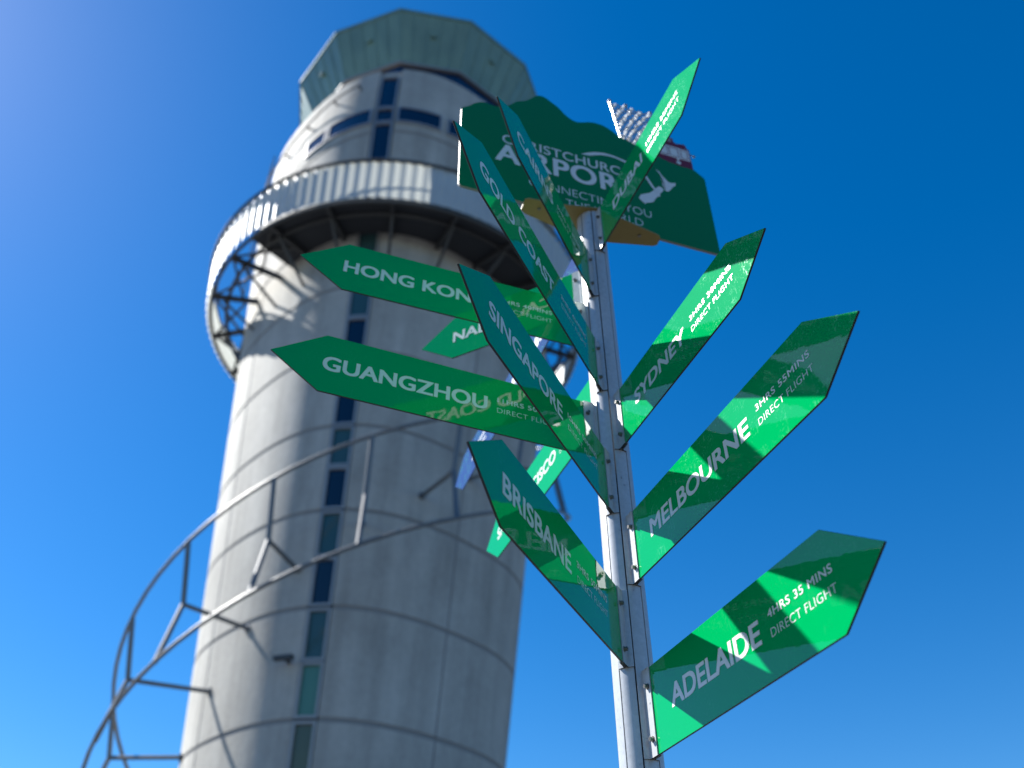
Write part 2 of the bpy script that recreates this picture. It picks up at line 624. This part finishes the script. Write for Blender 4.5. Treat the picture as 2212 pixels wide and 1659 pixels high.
for s, nn in ((-0.262, -0.018), (-0.250, -0.026), (-0.115, -0.040), (0.0, -0.062), (0.108, -0.045), (0.268, -0.018), (0.281, -0.008), (0.284, 0.026), (0.272, 0.036), (0.106, 0.072), (0.0, 0.086), (-0.114, 0.066), (-0.245, 0.042), (-0.262, 0.030)):
    p = bd * s + bn * nn
    hexa.append((p.x, p.y))
bm = bmesh.new()
extrude_z(bm, hexa, PTOP, PTOP + 0.005)
obj("top_plate", bm, CREAM, post)
for s in (-0.2, 0.2):
    bm = bmesh.new()
    p = bd * s + bn * 0.005
    cylinder(bm, (p.x, p.y, PTOP - 0.004), (p.x, p.y, PTOP - 0.0002), 0.006, 10)
    obj("bolt", bm, STEEL, post)


# ------------------------------------------------------------------ lettering
def text_mesh(s, bold=0.0, spacing=1.0):
    cu = bpy.data.curves.new("txt", 'FONT')
    cu.body = s
    cu.size = 1.0
    cu.dimensions = '2D'
    cu.fill_mode = 'FRONT'
    cu.resolution_u = 5
    cu.offset = bold
    cu.space_character = spacing
    o = bpy.data.objects.new("txt", cu)
    COL.objects.link(o)
    bpy.context.view_layer.update()
    me = bpy.data.meshes.new_from_object(o.evaluated_get(bpy.context.evaluated_depsgraph_get()))
    bpy.data.objects.remove(o)
    bpy.data.curves.remove(cu)
    xs = [v.co.x for v in me.vertices]
    ys = [v.co.y for v in me.vertices]
    return me, min(xs), max(xs), min(ys), max(ys)


def put_text(bm, s, x0, x1, zb, cap, y, face, bold=0.0, thin=0.0, spacing=1.0):
    """lay a line of capitals on a panel face; face -1: faces -Y and reads along +X, face +1: faces +Y and reads along -X.
    bold thickens the strokes by stacking shifted layers of vinyl, a few hundredths of a millimetre apart"""
    me, a, b, c, d = text_mesh(s, thin, spacing)
    sx = bold * cap
    sg = 1 if x1 > x0 else -1
    shifts = [(0, 0)]
    if bold:
        shifts = [(-1, -.6), (1, -.6), (1, .6), (-1, .6), (0, 0), (-.5, .6), (.5, -.6)]
    capu = CAPH + 2 * thin
    k = (cap - 1.2 * sx) / capu
    for i, (du, dv) in enumerate(shifts):
        vm = []
        for v in me.vertices:
            u = (v.co.x - a) / (b - a)
            x = x0 + sg * sx + (x1 - x0 - 2 * sg * sx) * u + du * sx
            z = zb + 0.6 * sx + (v.co.y + thin) * k + dv * sx
            vm.append(bm.verts.new((x, y + face * 0.00004 * i, z)))
        for p in me.polygons:
            try:
                bm.faces.new([vm[j] for j in p.vertices])
            except ValueError:
                pass
    bpy.data.meshes.remove(me)


_me, _a, _b1, _c1, CAPH = text_mesh("H")
bpy.data.meshes.remove(_me)


# ------------------------------------------------------------------ arrow signs
R0, TIP, HH = 0.0856, 0.1371, 0.1984
TH = 0.0025
#  key: azimuth, z, length, dh, name, time, visible side (-1: -Y, +1: +Y), name x range on that side, time x range
SIGNS = [
    ("ADELAIDE", "4HRS 35 MINS", 159.92, 2.2819, 0.650, -0.0036, -1, (0.081, 0.431), (0.463, 0.658)),
    ("MELBOURNE", "3HRS 55MINS", 159.65, 2.7016, 0.7528, -0.0022, -1, (0.078, 0.526), (0.560, 0.7475)),
    ("SYDNEY", "3HRS 30MINS", 159.55, 3.1212, 0.5924, 0.0001, -1, (0.080, 0.362), (0.394, 0.590)),
    ("DUBAI", "19HRS 55MINS", 159.11, 3.9797, 0.5348, 0.0067, -1, (0.088, 0.302), (0.336, 0.541)),
    ("CAIRNS", "5HRS 35 MINS", -155.12, 3.7511, 0.5678, 0.0048, 1, (0.576, 0.308), (0.271, 0.076)),
    ("GOLD COAST", "3HRS 45MINS", -154.68, 3.3382, 0.7747, -0.0028, 1, (0.781, 0.327), (0.275, 0.084)),
    ("SINGAPORE", "10HRS 50MINS", -154.54, 2.9113, 0.7102, -0.0014, 1, (0.711, 0.304), (0.269, 0.068)),
    ("BRISBANE", "3HRS 55MINS", -155.38, 2.4885, 0.6626, -0.005, 1, (0.660, 0.313), (0.278, 0.084)),
    ("HONG KONG", "11HRS 40MINS", -109.3, 3.5374, 0.755, 0.0014, 1, (0.760, 0.304), (0.276, 0.086)),
    ("GUANGZHOU", "11HRS 50MINS", -111.73, 3.1126, 0.7704, -0.002, 1, (0.770, 0.302), (0.273, 0.078)),
    ("NADI", "", -62.47, 3.7538, 0.484, 0.0019, 1, (0.484, 0.312), (0.27, 0.08)),
    ("SAN FRANCISCO", "", -20.62, 3.3102, 0.887, 0.0011, 1, (0.891, 0.308), (0.274, 0.082)),
    (None, "", -19.98, 3.9748, 1.4553, 0.001, 1, (1.40, 0.25), (0.2, 0.08)),
]
LABELS = {
    "ADELAIDE": "green arrow sign reading ADELAIDE, lowest on the right of the pole",
    "MELBOURNE": "green arrow sign reading MELBOURNE, pointing right from the pole",
    "SYDNEY": "green arrow sign reading SYDNEY, glossy with water marks, right of the pole",
    "DUBAI": "green arrow sign reading DUBAI, bright upper half, in front of the airport board",
    "CAIRNS": "narrow green arrow sign reading CAIRNS crossing the airport board",
    "GOLD COAST": "long green arrow sign reading GOLD COAST below the airport board's left end",
    "SINGAPORE": "green arrow sign reading SINGAPORE crossing in front of GUANGZHOU",
    "BRISBANE": "green arrow sign reading BRISBANE, lowest on the left of the pole",
    "HONG KONG": "green arrow sign reading HONG KONG pointing left before the tower's gallery",
    "GUANGZHOU": "long green arrow sign reading GUANGZHOU pointing left before the tower",
    "NADI": "short green arrow sign reading NADI, mostly hidden between HONG KONG and GUANGZHOU",
    "SAN FRANCISCO": "sunlit green arrow sign reading SAN FRANCISCO, pointing away behind BRISBANE",
    None: "blue arrow sign with white lettering pointing away behind the green signs",
}


def half_clamp(side):
    """one half of a clamp: a strip of shell on the pole and a flange along the panel, profile in XY"""
    ro, ri = 0.0545, 0.0508
    a0, a1 = R(3.4), R(20.8)
    out = []
    y0 = side * (TH + 0.0003)
    y1 = side * (TH + 0.0030)
    for i in range(7):
        a = a1 + (a0 + R(3.5) - a1) * i / 6
        out.append((ro * math.cos(a), side * ro * math.sin(a)))
    out.append((0.0605, y1))
    out.append((R0, y1))
    out.append((R0, y0))
    out.append((ri + 0.001, y0))
    for i in range(7):
        a = a0 + (a1 - a0) * i / 6
        out.append((ri * math.cos(a), side * ri * math.sin(a)))
    return out


for name, tm, az, z, L, dh, vis, nx, tx in SIGNS:
    h = (HH + dh) / 2
    s = tag(empty("arrow_sign", (PX, PY, z), R(90 - az)), LABELS[name], "sign", "arrow signs on the pole")
    Lx = R0 + L
    bm = bmesh.new()
    prism(bm, [(0.057, -h), (Lx, -h), (Lx + TIP, 0), (Lx, h), (0.057, h)], -TH, TH, 1, 0)
    pmat = BLUE if name is None else (GREENW if name in ('SYDNEY', 'DUBAI', 'MELBOURNE') else GREEN)
    panel = obj("panel", bm, [pmat, EDGE], s)
    bv = panel.modifiers.new("bv", 'BEVEL')
    bv.width = 0.0006
    bv.segments = 1
    if name:
        wn = abs(nx[1] - nx[0])
        for face in (vis, -vis):
            y = face * (TH + 0.0004)
            if face == vis:
                a0, a1 = nx[0] + R0, nx[1] + R0
                t0, t1 = tx[0] + R0, tx[1] + R0
            elif face < 0:
                a0, a1 = R0 + 0.08, R0 + 0.08 + wn
                t0, t1 = a1 + 0.033, a1 + 0.228
            else:
                a0, a1 = R0 + L, R0 + L - wn
                t0, t1 = a1 - 0.034, a1 - 0.229
            bm = bmesh.new()
            put_text(bm, name, a0, a1, -0.0242, 0.0484, y, face, 0.042)
            obj("place_name", bm, WHITE, s)
            bm = bmesh.new()
            if tm:
                put_text(bm, tm, t0, t1, 0.0118, 0.0164, y, face, 0.02, 0, 1.08)
            put_text(bm, "DIRECT FLIGHT", t0, t1, -0.0247, 0.0166, y, face, 0, -0.012, 1.05)
            obj("flight_time", bm, WHITE, s)
    else:
        bm = bmesh.new()
        y = TH + 0.0004
        rr = random.Random(3)
        for line, (zz, hh, xa, xb) in enumerate(((0.012, 0.018, 1.36, 1.22), (-0.028, 0.018, 1.40, 1.20), (-0.03, 0.06, 1.12, 0.25))):
            x = xa
            while x > xb:
                wd = hh * rr.uniform(0.45, 0.8)
                bm.faces.new([bm.verts.new(p) for p in ((x, y, zz), (x - wd, y, zz), (x - wd * rr.uniform(.8, 1), y, zz + hh), (x - wd * 0.2, y, zz + hh))])
                x -= wd + hh * 0.22
        obj("lettering", bm, WHITE, s)
    for side in (-1, 1):
        bm = bmesh.new()
        pr = half_clamp(side)
        if side < 0: pr = list(reversed(pr))
        extrude_z(bm, pr, -h - 0.001, h + 0.001, 1)  # lower end face gets the dark material, shade painted into its colour
        obj("clamp", bm, [ALU, SEAM_SHADE], s)
    for zz in (-0.062, 0.055):
        bm = bmesh.new()
        x = 0.0735
        for side in (-1, 1):
            y1 = side * (TH + 0.0030)
            if side == vis:
                cylinder(bm, (x, y1, zz), (x, y1 + side * 0.0009, zz), 0.0072, 16)
                cylinder(bm, (x, y1, zz), (x, y1 + side * 0.009, zz), 0.0054, 14)
            else:
                cylinder(bm, (x, y1, zz), (x, y1 + side * 0.0055, zz), 0.0062, 6)
                cylinder(bm, (x, y1, zz), (x, y1 + side * 0.007, zz), 0.0028, 10)
        bolt = obj("bolt", bm, STEEL, s)
        bm = bmesh.new()
        y1 = vis * (TH + 0.0030 + 0.009)
        cylinder(bm, (x, y1, zz), (x, y1 + vis * 0.0003, zz), 0.0028, 6)
        obj("socket", bm, SEAM_SHADE, bolt)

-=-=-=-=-

### EXERCISE DESCRIPTION
Repeat, word for word and with no pictures, only the lines running from the beginning of the data to the line that contains "return me, min(xs), max(xs), min(ys), max(ys)".

### ANSWER TO THE TASK
Write part 2 of the bpy script that recreates this picture. It picks up at line 624. This part finishes the script. Write for Blender 4.5. Treat the picture as 2212 pixels wide and 1659 pixels high.
for s, nn in ((-0.262, -0.018), (-0.250, -0.026), (-0.115, -0.040), (0.0, -0.062), (0.108, -0.045), (0.268, -0.018), (0.281, -0.008), (0.284, 0.026), (0.272, 0.036), (0.106, 0.072), (0.0, 0.086), (-0.114, 0.066), (-0.245, 0.042), (-0.262, 0.030)):
    p = bd * s + bn * nn
    hexa.append((p.x, p.y))
bm = bmesh.new()
extrude_z(bm, hexa, PTOP, PTOP + 0.005)
obj("top_plate", bm, CREAM, post)
for s in (-0.2, 0.2):
    bm = bmesh.new()
    p = bd * s + bn * 0.005
    cylinder(bm, (p.x, p.y, PTOP - 0.004), (p.x, p.y, PTOP - 0.0002), 0.006, 10)
    obj("bolt", bm, STEEL, post)


# ------------------------------------------------------------------ lettering
def text_mesh(s, bold=0.0, spacing=1.0):
    cu = bpy.data.curves.new("txt", 'FONT')
    cu.body = s
    cu.size = 1.0
    cu.dimensions = '2D'
    cu.fill_mode = 'FRONT'
    cu.resolution_u = 5
    cu.offset = bold
    cu.space_character = spacing
    o = bpy.data.objects.new("txt", cu)
    COL.objects.link(o)
    bpy.context.view_layer.update()
    me = bpy.data.meshes.new_from_object(o.evaluated_get(bpy.context.evaluated_depsgraph_get()))
    bpy.data.objects.remove(o)
    bpy.data.curves.remove(cu)
    xs = [v.co.x for v in me.vertices]
    ys = [v.co.y for v in me.vertices]
    return me, min(xs), max(xs), min(ys), max(ys)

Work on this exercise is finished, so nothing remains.